La única salida de esta trampa consiste en impedir que las estrategias para implantar el miedo que difunden los medios de comunicación se impongan entre los ciudadanos. Una sociedad atemorizada siempre termina siendo víctima del populismo de derecha, pues éste cercena libertades y disidencias en nombre de la seguridad.
La guerra contra el narcotráfico, como la de Iraq, no se podrá ganar a punta de balazos. Sería mucho más prudente disminuir “la crispación” en el campo de batalla y comenzar a trabajar en otros frentes. Tres en lo inmediato:
1.- El tráfico y lavado de dinero. Un kilo de billetes hace más bulto que su equivalente en cocaína. A un flujo de drogas corresponde un reflujo de dinero de volumen físico similar o superior. Para detectar a los verdaderos líderes del narcotráfico habría que investigar los flujos financieros, las multimillonarias inversiones hoteleras en la Ribera Maya y en Baja California, las transferencias de carácter sospechoso. Pero nadie quiere hacerlo porque allí nos encontraremos los enormes blanqueos de dinero de la propia clase política y empresarial que no pasan por Hacienda.

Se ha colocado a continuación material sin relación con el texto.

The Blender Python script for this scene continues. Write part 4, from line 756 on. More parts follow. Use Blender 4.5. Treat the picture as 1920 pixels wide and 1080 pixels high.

2.- El tráfico de armas. Las armas automáticas y semiautomáticas que convierten a los narcos en un verdadero Ejército, proceden de Estados Unidos. El Gobierno mexicano no ha tenido la entereza para exigir a su contraparte mayor responsabilidad en esta franja oculta de la criminalidad. Así como Estados Unidos nos hace responsables de “intoxicar” a su juventud con nuestras drogas, nosotros tendríamos que exigirles cuentas por todos los asesinados, gracias a sus armas introducidas ilegalmente en el país.
3.- Inteligencia militar y policíaca. No podemos ganar una batalla cuando desconocemos al rival y, peor aún, si nos encontramos tan intensamente infiltrados por “el enemigo”. Nuestros policías son carne de cañón en la medida en que buena parte de sus propios jefes están en la nómina de los cárteles. Ir a una guerra así es la mejor garantía de que Mambrú no habrá de regresar.
Son tres tareas necesarias, aunque insuficientes. Para ganar la batalla contra las drogas habríamos de recordar los errores estratégicos de la guerra contra el alcohol. Podríamos paliarla o acotarla, pero no ganarla. Sin duda lo peor que podemos hacer es incendiar al país con el pretexto de esta lucha y ofrecer un cheque en blanco al Gobierno para dar rienda suelta a sus inclinaciones autoritarias.
JORGE ZEPEDA PATTERSON / Periodista.